Frederick W. Kagan, Kimberly Kagan, Mason Clark, Karolina Hird, Nataliya Bugayova, Kateryna Stepanenko, Riley Bailey & George Barros
The war in Ukraine is transforming the character of warfare in ways that will affect all future conflicts. This paper primarily aims to offer a new framework for Ukrainian forces and their Western backers to break the current positional warfare and restore maneuver to the battlefield. It also establishes a basis for discussions within the United States, NATO, and allied Pacific militaries about the implications of the current conflict for contemporary and future warfare.
Ukraine’s Kursk Campaign—a pivotal moment in the war with the potential to change its trajectory—underscores several critical battlefield aspects that the paper discusses. Ukraine has achieved operational surprise against significant odds, exploiting Russia’s lack of readiness in its border areas. This campaign showed that surprise is still possible even on a partially transparent battlefield where the adversary can observe force concentrations but cannot reliably discern the intent behind those concentrations.

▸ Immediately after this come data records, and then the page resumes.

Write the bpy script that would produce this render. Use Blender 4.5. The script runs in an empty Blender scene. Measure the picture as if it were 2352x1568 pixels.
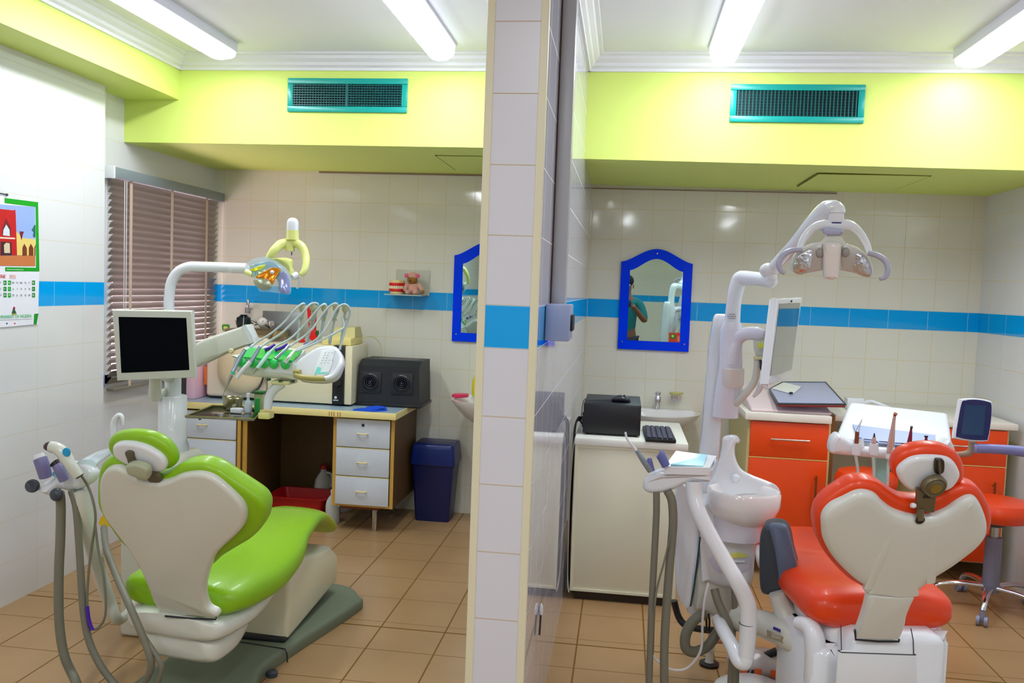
import bpy, bmesh, math, random
from mathutils import Vector, Matrix
random.seed(4)
S = bpy.context.scene
COL = S.collection
# ------------------------------------------------------------------ camera
F_PX, PITCH, YAW, ROLL, CAMH = 1958.95, math.radians(-3.5964), math.radians(-7.4141), math.radians(2.1089), 1.5769
fw = Vector((math.sin(YAW)*math.cos(PITCH), math.cos(YAW)*math.cos(PITCH), math.sin(PITCH)))
_r0 = Vector((math.cos(YAW), -math.sin(YAW), 0)); _u0 = _r0.cross(fw)
CR = _r0*math.cos(ROLL) + _u0*math.sin(ROLL)
CU = -_r0*math.sin(ROLL) + _u0*math.cos(ROLL)
cam = bpy.data.objects.new('camera', bpy.data.cameras.new('camera')); COL.objects.link(cam)
cam.data.sensor_width = 36; cam.data.lens = F_PX*36/2352
m = Matrix((CR, CU, -fw)).transposed().to_4x4(); m.translation = (0, 0, CAMH)
cam.matrix_world = m; cam.data.clip_start = .02
S.camera = cam
# ------------------------------------------------------------------ world, exposure
w = bpy.data.worlds.new('world'); S.world = w; w.use_nodes = True
w.node_tree.nodes['Background'].inputs[0].default_value = (.75, .85, 1, 1)
w.node_tree.nodes['Background'].inputs[1].default_value = .3
S.view_settings.view_transform = 'Standard'; S.view_settings.look = 'None'
S.view_settings.gamma = 1; S.view_settings.use_curve_mapping = False
S.view_settings.exposure = 0.93
TUBE_POWER = 24.0          # emission of the fluorescent diffusers, the room's only lamps
DAYLIGHT = 2.0             # brightness of the window pane behind the blind
S.cycles.use_denoising = True
S.cycles.max_bounces = 10; S.cycles.diffuse_bounces = 6; S.cycles.glossy_bounces = 5
S.cycles.sample_clamp_indirect = 8
# ------------------------------------------------------------------ helpers
def px(x, y, X=None, Y=None, Z=None):
    """the point of the room seen at pixel x, y of the 2352 px frame, on a given wall / depth / height"""
    d = fw + CR*(x-1176)/F_PX - CU*(y-784)/F_PX
    s = X/d.x if X is not None else Y/d.y if Y is not None else (Z-CAMH)/d.z
    return Vector((0, 0, CAMH)) + d*s
K = dict(c1=(0,380,2.8), c2=(480,480,3.267), c3=(0,900,2.347), c4=(380,880,2.28), c5=(1080,640,1.69), c6=(1400,440,3.016),
         c7=(1440,860,2.215), c8=(1700,860,2.215), d1=(0,0,3.267), d2=(600,100,2.904), d3=(1300,100,2.236), d8=(1900,650,3.92),
         e1=(400,660,4.9), e2=(0,440,4.9), e3=(540,480,7.465), e4=(860,540,7.84), e5=(40,930,5.226), e6=(2080,1020,3.408),
         e7=(1540,1330,6.533), e8=(1620,640,4.9), f5=(1060,400,3.92), o=(0,0,1))
def P(k, x, y, **q):
    a, b, s = K[k]
    return px(a+x/s, b+y/s, **q)
def path(k, pts, Y=None):
    return [P(k, p[0], p[1], Y=(p[2] if len(p) > 2 else Y)) for p in pts]
def lin(c):
    return tuple(((v/12.92) if v <= .04045 else ((v+.055)/1.055)**2.4) for v in [x/255 for x in c])
MATS = {}
def mat(name, col, rough=.45, metal=0, coat=0, em=0, trans=0, alpha=1, bump=0, bscale=60, noise=0, sheen=0, ior=None):
    if name in MATS: return MATS[name]
    M = bpy.data.materials.new(name); M.use_nodes = True; nt = M.node_tree
    b = nt.nodes['Principled BSDF']; c = (*lin(col), 1)
    b.inputs['Base Color'].default_value = c
    b.inputs['Roughness'].default_value = rough; b.inputs['Metallic'].default_value = metal
    b.inputs['Coat Weight'].default_value = coat; b.inputs['Coat Roughness'].default_value = .05
    if ior: b.inputs['IOR'].default_value = ior
    if em:
        b.inputs['Emission Color'].default_value = c; b.inputs['Emission Strength'].default_value = em
    b.inputs['Transmission Weight'].default_value = trans; b.inputs['Alpha'].default_value = alpha
    if sheen: b.inputs['Sheen Weight'].default_value = sheen
    if bump or noise:
        tc = nt.nodes.new('ShaderNodeTexCoord'); n = nt.nodes.new('ShaderNodeTexNoise')
        n.inputs['Scale'].default_value = bscale; n.inputs['Detail'].default_value = 4
        nt.links.new(tc.outputs['Object'], n.inputs['Vector'])
        if bump:
            bp = nt.nodes.new('ShaderNodeBump'); bp.inputs['Strength'].default_value = bump; bp.inputs['Distance'].default_value = .01
            nt.links.new(n.outputs['Fac'], bp.inputs['Height']); nt.links.new(bp.outputs['Normal'], b.inputs['Normal'])
        if noise:
            mx = nt.nodes.new('ShaderNodeMix'); mx.data_type = 'RGBA'
            mx.inputs[6].default_value = tuple(v*(1-noise) for v in c[:3])+(1,); mx.inputs[7].default_value = tuple(min(1, v*(1+noise)) for v in c[:3])+(1,)
            nt.links.new(n.outputs['Fac'], mx.inputs[0]); nt.links.new(mx.outputs[2], b.inputs['Base Color'])
    MATS[name] = M
    return M
class NB:
    """tiny expression builder for math nodes"""
    def __init__(s, nt): s.nt = nt
    def m(s, op, a, b=None, c=None):
        n = s.nt.nodes.new('ShaderNodeMath'); n.operation = op
        for i, v in enumerate((a, b, c)):
            if v is None: continue
            if isinstance(v, (int, float)): n.inputs[i].default_value = v
            else: s.nt.links.new(v, n.inputs[i])
        return n.outputs[0]
    def line(s, coord, off, period, width):
        f = s.m('FRACT', s.m('DIVIDE', s.m('SUBTRACT', coord, off), period))
        d = s.m('MULTIPLY', s.m('MINIMUM', f, s.m('SUBTRACT', 1.0, f)), period)
        return s.m('LESS_THAN', d, width/2)
ZT, ZB = 1.5256, 1.4024      # upper and lower edge of the blue tile band
def tile_mat(name, axis, off=0, soff=0, period=.2, band=(6, 164, 240), tile=(224, 224, 226), grout=(220, 206, 160), rough=.07, gw=.0032, wav=.12):
    M = bpy.data.materials.new(name); M.use_nodes = True; nt = M.node_tree; b = nt.nodes['Principled BSDF']; q = NB(nt)
    g = nt.nodes.new('ShaderNodeNewGeometry'); sp = nt.nodes.new('ShaderNodeSeparateXYZ'); nt.links.new(g.outputs['Position'], sp.inputs[0])
    u = sp.outputs[axis]; z = sp.outputs['Z']
    above = q.m('GREATER_THAN', z, ZT); below = q.m('LESS_THAN', z, ZB)
    inband = q.m('SUBTRACT', 1.0, q.m('ADD', above, below))
    h = q.m('ADD', q.m('MULTIPLY', above, q.line(z, ZT, .2, gw)), q.m('MULTIPLY', below, q.line(z, ZB, .2, gw)))
    edge = q.m('ADD', q.m('LESS_THAN', q.m('ABSOLUTE', q.m('SUBTRACT', z, ZT)), gw/2), q.m('LESS_THAN', q.m('ABSOLUTE', q.m('SUBTRACT', z, ZB)), gw/2))
    v = q.m('MULTIPLY', q.m('SUBTRACT', 1.0, inband), q.line(u, off, period, gw))
    vb = q.m('MULTIPLY', inband, q.line(u, soff, .2415, gw*.8))
    gr = q.m('MINIMUM', q.m('ADD', q.m('ADD', h, v), q.m('ADD', edge, vb)), 1.0)
    mx = nt.nodes.new('ShaderNodeMix'); mx.data_type = 'RGBA'; mx.inputs[6].default_value = (*lin(tile), 1); mx.inputs[7].default_value = (*lin(band), 1)
    nt.links.new(inband, mx.inputs[0])
    mg = nt.nodes.new('ShaderNodeMix'); mg.data_type = 'RGBA'; mg.inputs[6].default_value = (*lin(grout), 1); mg.inputs[7].default_value = (*lin((150, 205, 235)), 1)
    nt.links.new(inband, mg.inputs[0])
    m2 = nt.nodes.new('ShaderNodeMix'); m2.data_type = 'RGBA'
    nt.links.new(gr, m2.inputs[0]); nt.links.new(mx.outputs[2], m2.inputs[6]); nt.links.new(mg.outputs[2], m2.inputs[7])
    nt.links.new(m2.outputs[2], b.inputs['Base Color'])
    rr = q.m('ADD', q.m('MULTIPLY', gr, .5), rough); nt.links.new(rr, b.inputs['Roughness'])
    n = nt.nodes.new('ShaderNodeTexNoise'); n.inputs['Scale'].default_value = 9; n.inputs['Detail'].default_value = 2
    nt.links.new(g.outputs['Position'], n.inputs['Vector'])
    hh = q.m('SUBTRACT', q.m('MULTIPLY', n.outputs['Fac'], wav), q.m('MULTIPLY', gr, .35))
    bp = nt.nodes.new('ShaderNodeBump'); bp.inputs['Strength'].default_value = .35; bp.inputs['Distance'].default_value = .004
    nt.links.new(hh, bp.inputs['Height']); nt.links.new(bp.outputs['Normal'], b.inputs['Normal'])
    if name == 'partition tiles': b.inputs['IOR'].default_value = 2.0
    return M
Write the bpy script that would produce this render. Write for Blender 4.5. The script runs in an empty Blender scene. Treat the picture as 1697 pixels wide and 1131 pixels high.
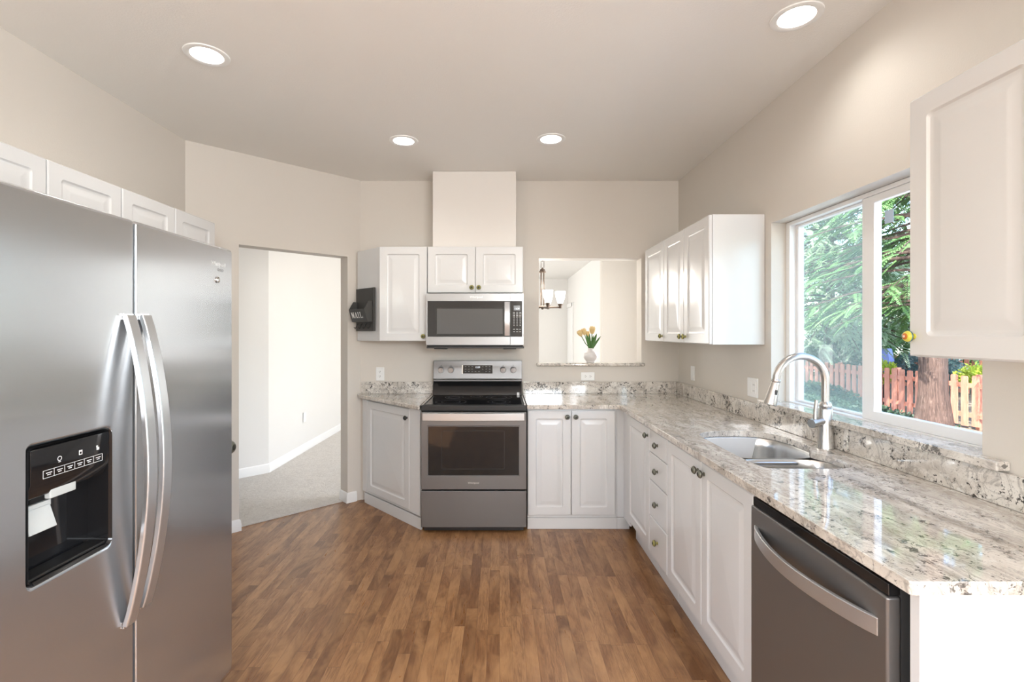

The paper also argues that surprise can result from the exploitation of temporary advantages provided by deploying technological innovation at key moments coordinated with ground operations. It argues that Ukraine can take advantage of opportunities that come from its superior innovation cycle. Ukraine can also benefit from the fact that Russian forces have been attacking along nearly the entire front line for months rather than building extensive fortifications in depth. It concludes that Ukraine can restore operational maneuver by planning and conducting a series of smaller successive counteroffensive operations rather than attempting a single decisive blow.